If you have a parole system there will be mistakes. Psychology is an inexact art and humans are inexact practitioners even of exact arts.
So when someone on parole does wrong, the real questions are the design of the parameters and processes for granting parole and the care (or not) with which authorities have conformed to them.
It comes down to risk and the cost of containing risk. Risk cannot be eliminated in a society of fallible humans.
Locking up a killer forever stops the killer killing again (except other prisoners or guards). But prisoners cost $60,000 a year on average to keep and killers are not average. There is also a potential indirect cost: the loss of a possible contribution a reformed killer could make to society and in taxes.
There is another risk: political risk.
The government of the day, charged with the security of the realm, cops any blame embedded in the shock-horror law-and-order headlines which reflect the popular thrill at being scarified and scandalised.
Consequently, for 20 years governments have spasmodically tightened the screws. Helen Clark has hired more police and legislated longer sentences, tougher parole guidelines and tighter bail. That has filled the prisons to bursting. But still the headlines keep coming.
This will benefit John Key in next year’s election. Right on cue law and order re-emerged as a public worry last year in his party’s polling.

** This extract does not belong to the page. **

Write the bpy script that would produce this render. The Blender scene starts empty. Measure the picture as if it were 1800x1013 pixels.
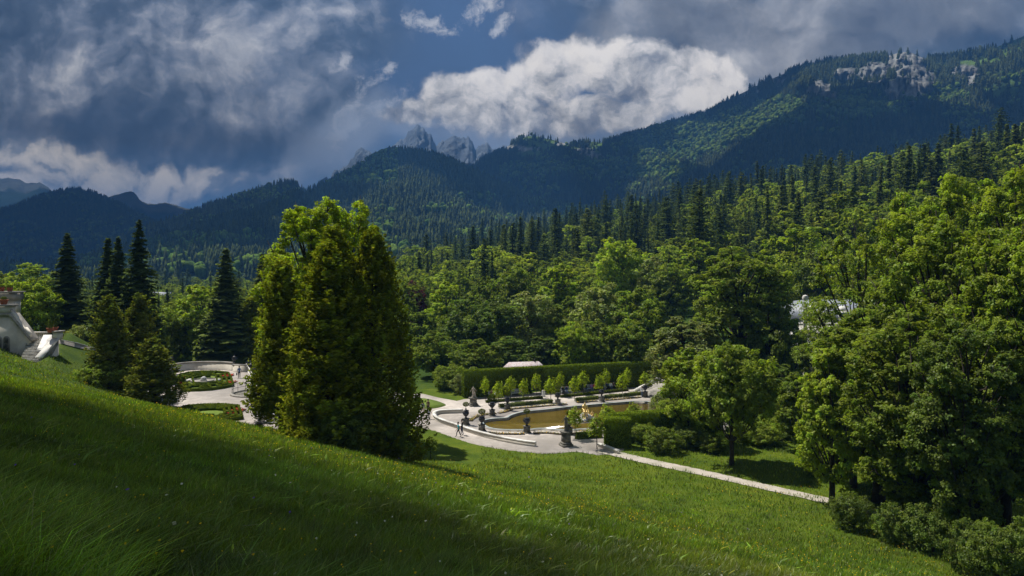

But what must Key do to ensure law and order doesn’t snare him in turn? That question encapsulates his wider task as leader in 2007. Just winning next year will not suffice. Key’s remit is to set National up for a long spell in government — to remake it as a normal party of government.
First, that requires Key not just to oppose — to dig holes in Clark’s competence and credibility credentials — but to propose. He must develop do-able and durable policy across all portfolios.
Second, it requires him to show he can deal with — and thus in a sense represent — people outside National’s core constituency.
And, third, it requires him, in the way he goes about meeting the first two challenges, to demonstrate a capacity for leadership — which, in a Prime Minister, requires decisiveness but no rushing to judgment, to be one-of-us but also exceptional (and exceptionally informed), to respond to public sentiment but also mould it.
Few voters delve deep into a party’s policy. (Too few opinion leaders do, as well.) But most voters do want a sense that a party aiming to lead the government has gone deeply into issues and that its policies will not be divisive.
Hence the importance of comprehensive discussion papers that draw on a range of expertise, as Nick Smith’s environment paper last October did. That repositioned National from incredible to credible on climate change, conservation and the environment.
Of course, it did not satisfy greens or greenish liberals. But policy written off Smith’s document is likely to enable voters who thought Don Brash’s National in 2005 un-green to, at the least, feel less apprehensive about a Key government and maybe even vote for it in 2008.
That is Simon Power’s task in the justice paper he aims to bring down by the end of March. Power is not a lock-em-up-and-throw-away-the-key man. He wants the bad bastards blackballed. But he wants those who can be socialised to be rehabilitated.
Bill English remains in charge of the discussion paper process. He is coy on topics for treatment this year after only Smith’s came out in 2006. But innovation is still on the list and others say health, one of the trickiest policy conundrums, is there, too.
And Key, unlike Brash, is an enthusiast.
Moreover, Key, unlike Brash, understands, both instinctively and intellectually, the need to contact and listen to people who are unlikely to vote for him — Maori, unionists, greens, teachers and so on.
That way policy is more likely to get breadth and depth and Key to get more credibility as a potential Prime Minister instead of just a fresh, marketable face, the lad who married his childhood sweetheart and made a lot of money.
That way Key might also by implication demonstrate he could put together and hold together a government of disparate parties, Clark-style.
So expect to see him out and about a lot in places you wouldn’t normally see a National leader and expect him to be conciliatory to all small parties. Of course, he will go round the business and National party traps. But he wants to win votes, not just secure the ones he already has.
So expect to see and hear him talking a lot on social policy. National and he have less credibility there than on the economy and business.
But is he a Prime Minister in waiting?
Last year’s leadership switch spoke volumes. He listened and talked and negotiated — and then made the hard calls decisively. The effect was electric: Gerry Brownlee down, Don Brash retired, the party united.
Now his job is to build on that remarkable beginning. The omens are promising.